**Problem description:** Look through the data below. Show each line where the string "scene" occurs.

Stored entries
____________________
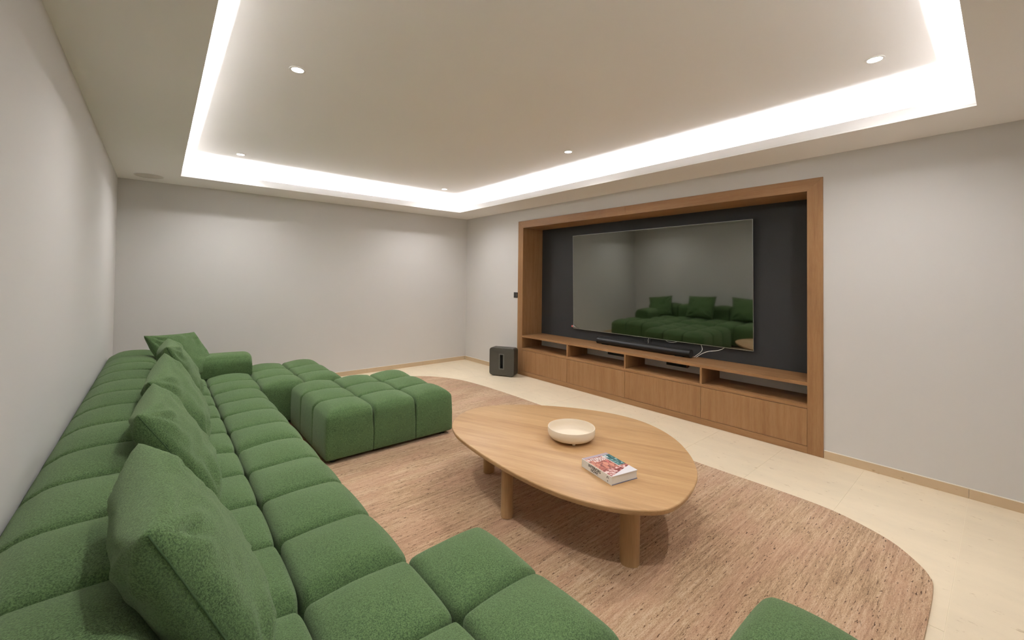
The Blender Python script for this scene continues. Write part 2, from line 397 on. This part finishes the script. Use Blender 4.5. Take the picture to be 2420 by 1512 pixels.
# cables
ca = tube('cable', [(4.4655, 2.137, .745), (4.464, 2.12, .705), (4.435, 2.085, .672), (4.425, 2.12, .63), (4.41, 2.16, .597), (4.40, 2.172, .583)], .0032, M_WHITE)
tag(ca, 'white cable bent sharply down from the television to the soundbar end', 'cable')
cb = tube('cable', [(4.4655, 1.86, .745), (4.464, 1.885, .706), (4.442, 1.93, .682), (4.436, 2.0, .668), (4.428, 2.06, .655), (4.415, 2.12, .612), (4.402, 2.150, .583)], .0032, M_WHITE)
tag(cb, 'white cable looping right from the soundbar end up behind the television', 'cable')
cc = tube('cable', [(4.4655, 2.56, .745), (4.462, 2.53, .704), (4.438, 2.46, .700), (4.460, 2.40, .706), (4.4655, 2.36, .745)], .003, M_WHITE)
tag(cc, 'short white cable sagging below the middle of the television', 'cable')
tb = tag(empty('cable_bundle', (4.445, 2.755, .65)), 'tangled black cables hanging behind the middle of the soundbar', 'cable')
for k in range(4):
    y = (k-1.5)*.022
    tube('wire', [(.012, y, .065), (0, y+.015, .05), (-.01, y-.02, .02), (-.005, y+.02, -.02), (-.01, y, -.06)], .0035, M_BLACK if k != 1 else M_SILVER, tb)

# subwoofer
sa, sbp = Vector((3.69, 4.86, 0)), Vector((3.87, 4.52, 0))
wd = (sa-sbp).length
so = tag(empty('subwoofer', ((sa+sbp)/2)), 'dark grey slab subwoofer with a central slot on the floor beside the oak frame', 'speaker')
so.rotation_euler = (0, 0, math.atan2(*( (sa-sbp).normalized().yx))-math.pi/2)
# local: +y towards sa, front face at x=0 (towards room), depth +x
def rrect(w_, z0, z1, r, n=8):
    pts = []
    for cx, cz, a0 in ((w_-r, z1-r, 0), (-w_+r, z1-r, 90), (-w_+r, z0+r, 180), (w_-r, z0+r, 270)):
        for k in range(n+1):
            a = math.radians(a0+90*k/n); pts.append((cx+r*math.cos(a), cz+r*math.sin(a)))
    return pts
def slab_with_hole(d0, d1, w_, z0, z1, r, hw, hz0, hz1, bev=.006):
    bm = bmesh.new(); o_ = rrect(w_, z0, z1, r); h_ = rrect(hw, hz0, hz1, .005)
    O0 = [bm.verts.new((d0, y, z)) for y, z in o_]; O1 = [bm.verts.new((d1, y, z)) for y, z in o_]
    I0 = [bm.verts.new((d0, y, z)) for y, z in h_]; I1 = [bm.verts.new((d1, y, z)) for y, z in h_]
    n = len(o_)
    for i in range(n):
        j = (i+1) % n
        bm.faces.new((O0[i], O0[j], O1[j], O1[i])); bm.faces.new((I0[i], I1[i], I1[j], I0[j]))
        bm.faces.new((O0[i], I0[i], I0[j], O0[j])); bm.faces.new((O1[i], O1[j], I1[j], I1[i]))
    es = [e for e in bm.edges if all(v in set(O0) | set(O1) for v in e.verts) and abs(e.verts[0].co.x-e.verts[1].co.x) < 1e-6]
    bmesh.ops.bevel(bm, geom=es, offset=bev, segments=3, affect='EDGES', profile=.5)
    return fin(bm, 's', 35)
link('shell', slab_with_hole(0, .158, wd/2, .012, .405, .040, .032, .108, .312), M_SUB, so)
link('slot_frame', slab_with_hole(-.0015, .012, .040, .098, .322, .008, .0255, .112, .308, .001), M_SUBT, so)['label'] = 'lighter grey frame around the slot'
link('slot_interior', fin(box_bm(.06, .1, -.032, .032, .11, .31), 's'), M_BLACK, so)
for y in (-.13, .13):
    for x in (.03, .128): link('foot', fin(box_bm(x-.02, x+.02, y-.02, y+.02, .0005, .013, .003, 1), 'f'), M_SUBT, so)

# ------------------------------------------------------------ lights in the ceiling
DL_LAB = ['in the far left corner of the recessed ceiling', 'in the far right corner of the recessed ceiling', 'at mid left of the recessed ceiling',
          'at mid right above the television', 'nearest the viewer on the left', 'in the near right corner of the recessed ceiling']
for (x, y), lb in zip(SPOTS, DL_LAB):
    r = tag(empty('downlight', (x, y, HC)), 'round recessed white downlight '+lb, 'downlight', 'recessed ceiling downlights')
    lathe('trim_ring', [(.034, -.0005), (.034, -.004), (.045, -.0035), (.046, -.0005)], M_TRIMW, r, 40)
    link('lamp_disc', fin(cyl_bm(.0335, .0335, -.003, -.0005, 32)), M_LAMP, r)
sp = tag(empty('ceiling_speaker', (-.104, 5.735, H)), 'flush round painted speaker grille in the ceiling corner above the sofa', 'speaker')
lathe('grille', [(0, -.0025), (.112, -.0025), (.114, -.001), (.114, -.0005)], M_GRILLE, sp, 48)
lathe('rim', [(.1145, -.0005), (.1145, -.0045), (.119, -.0045), (.120, -.0005)], M_TRIMW, sp, 48)

# ------------------------------------------------------------ rug
def catmull(pts, n=8):
    out = []; L = len(pts)
    for i in range(L):
        p0, p1, p2, p3 = (Vector(pts[(i+k-1) % L]) for k in range(4))
        for k in range(n):
            t = k/n
            out.append(.5*((2*p1)+(-p0+p2)*t+(2*p0-5*p1+4*p2-p3)*t*t+(-p0+3*p1-3*p2+p3)*t**3))
    return out
RUG = [(3.186, 1.541), (3.190, .957), (3.175, .720), (3.123, .556), (3.041, .407), (2.926, .302), (2.832, .247), (2.71, .224), (2.3, .218), (1.9, .222), (1.3, .30),
       (.95, .60), (.82, 1.3), (.80, 2.4), (.80, 3.6), (.84, 4.5), (1.0, 5.0), (1.3, 5.3), (1.8, 5.42), (2.3, 5.44), (2.669, 5.431), (2.82, 5.395), (3.008, 5.204), (3.163, 4.897), (3.233, 4.494), (3.258, 3.88), (3.245, 3.0), (3.21, 2.2)]
rug_pts = catmull(RUG, 6)
rg = prism('rug', rug_pts, .0004, .011, M_RUG, None, .003, 2)
tag(rg, 'large tan woven rug with dark slubs and rounded corners under the coffee table', 'rug')
def on_rug(x, y, poly=RUG):
    c = False
    for i in range(len(poly)):
        x1, y1 = poly[i]; x2, y2 = poly[i-1]
        if (y1 > y) != (y2 > y) and x < (x2-x1)*(y-y1)/(y2-y1)+x1: c = not c
    return c

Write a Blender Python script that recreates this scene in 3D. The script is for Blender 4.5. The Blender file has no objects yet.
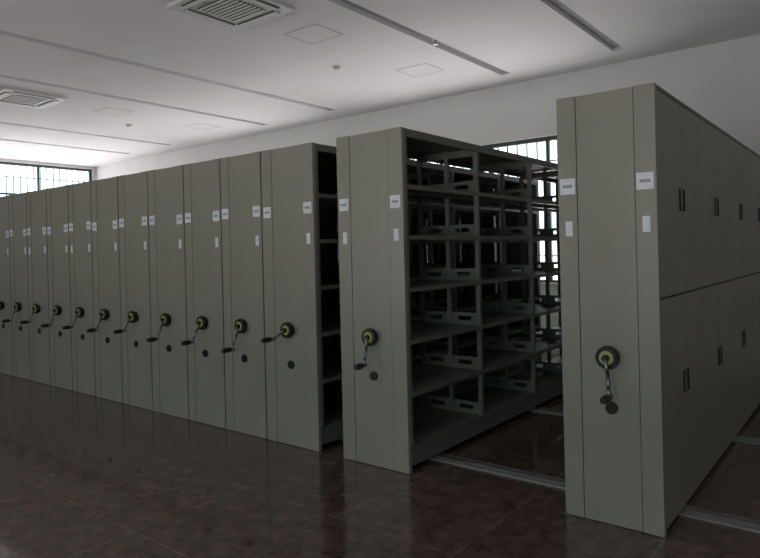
import bpy, math, random
from mathutils import Vector, Matrix
random.seed(4)
scene = bpy.context.scene
scene.view_settings.view_transform = 'Standard'
scene.view_settings.look = 'None'
scene.view_settings.exposure = 0.0

# ---------------------------------------------------------------- materials
def mat(name, col, rough=0.5, metal=0.0, noise=0.0, nscale=8.0, bump=0.0, rvar=0.0, spec=0.5):
    m = bpy.data.materials.new(name); m.use_nodes = True
    nt = m.node_tree; b = nt.nodes['Principled BSDF']
    b.inputs['Base Color'].default_value = (*col, 1)
    b.inputs['Roughness'].default_value = rough
    b.inputs['Metallic'].default_value = metal
    b.inputs['Specular IOR Level'].default_value = spec
    if noise or bump or rvar:
        tc = nt.nodes.new('ShaderNodeTexCoord')
        n = nt.nodes.new('ShaderNodeTexNoise'); n.inputs['Scale'].default_value = nscale
        n.inputs['Detail'].default_value = 6
        nt.links.new(tc.outputs['Object'], n.inputs['Vector'])
        if noise:
            r = nt.nodes.new('ShaderNodeMapRange')
            r.inputs['From Min'].default_value = .25; r.inputs['From Max'].default_value = .75
            r.inputs['To Min'].default_value = 1-noise; r.inputs['To Max'].default_value = 1+noise
            nt.links.new(n.outputs['Fac'], r.inputs['Value'])
            mx = nt.nodes.new('ShaderNodeVectorMath'); mx.operation = 'SCALE'
            mx.inputs[0].default_value = col
            nt.links.new(r.outputs[0], mx.inputs['Scale'])
            nt.links.new(mx.outputs[0], b.inputs['Base Color'])
        if rvar:
            r = nt.nodes.new('ShaderNodeMapRange')
            r.inputs['From Min'].default_value = .3; r.inputs['From Max'].default_value = .7
            r.inputs['To Min'].default_value = max(rough-rvar, .02); r.inputs['To Max'].default_value = rough+rvar
            nt.links.new(n.outputs['Fac'], r.inputs['Value'])
            nt.links.new(r.outputs[0], b.inputs['Roughness'])
        if bump:
            bp = nt.nodes.new('ShaderNodeBump'); bp.inputs['Strength'].default_value = bump
            bp.inputs['Distance'].default_value = .01
            nt.links.new(n.outputs['Fac'], bp.inputs['Height'])
            nt.links.new(bp.outputs[0], b.inputs['Normal'])
    return m

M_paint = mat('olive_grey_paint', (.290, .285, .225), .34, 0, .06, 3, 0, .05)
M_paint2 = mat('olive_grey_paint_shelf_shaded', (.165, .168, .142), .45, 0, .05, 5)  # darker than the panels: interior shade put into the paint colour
M_seam = mat('dark_seam', (.03, .033, .027), .7, 0, .05)
M_black = mat('black_plastic', (.010, .010, .010), .32, 0, .05)
M_yellow = mat('yellow_green_insert', (.40, .43, .12), .45, 0, .05)
M_steel = mat('dull_steel', (.30, .30, .30), .35, 1, .05)
M_label = mat('white_label', (.80, .83, .86), .5, 0, .04, 30)
M_ink = mat('label_ink', (.36, .38, .42), .6, 0, .05)
M_wall = mat('white_wall_plaster', (.68, .68, .67), .85, 0, .03, 2, .05)
M_ceil = mat('white_ceiling_paint', (.76, .74, .76), .8, 0, .03, 1.2)
M_slot = mat('ceiling_slot_grey', (.34, .34, .36), .8, 0, .04)
M_hatch = mat('hatch_trim', (.5, .5, .51), .8, 0, .04)
M_ac = mat('ac_plastic', (.62, .62, .6), .5, 0, .03)
M_acd = mat('ac_grille', (.10, .12, .11), .6, 0, .05)
M_frame = mat('window_frame_paint', (.04, .075, .065), .5, 0, .05)
M_rail = mat('rail_concrete', (.27, .27, .245), .55, 0, .15, 12)
M_railst = mat('rail_steel', (.3, .3, .3), .35, .9, .1, 20)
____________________
**Result:**
The Blender Python script for this scene continues. Write part 2, from line 397 on. This part finishes the script. Use Blender 4.5. Take the picture to be 2420 by 1512 pixels.
Write a Blender Python script that recreates this scene in 3D. The script is for Blender 4.5. The Blender file has no objects yet.
scene = bpy.context.scene
scene.view_settings.view_transform = 'Standard'
scene.view_settings.look = 'None'
scene.view_settings.exposure = 0.0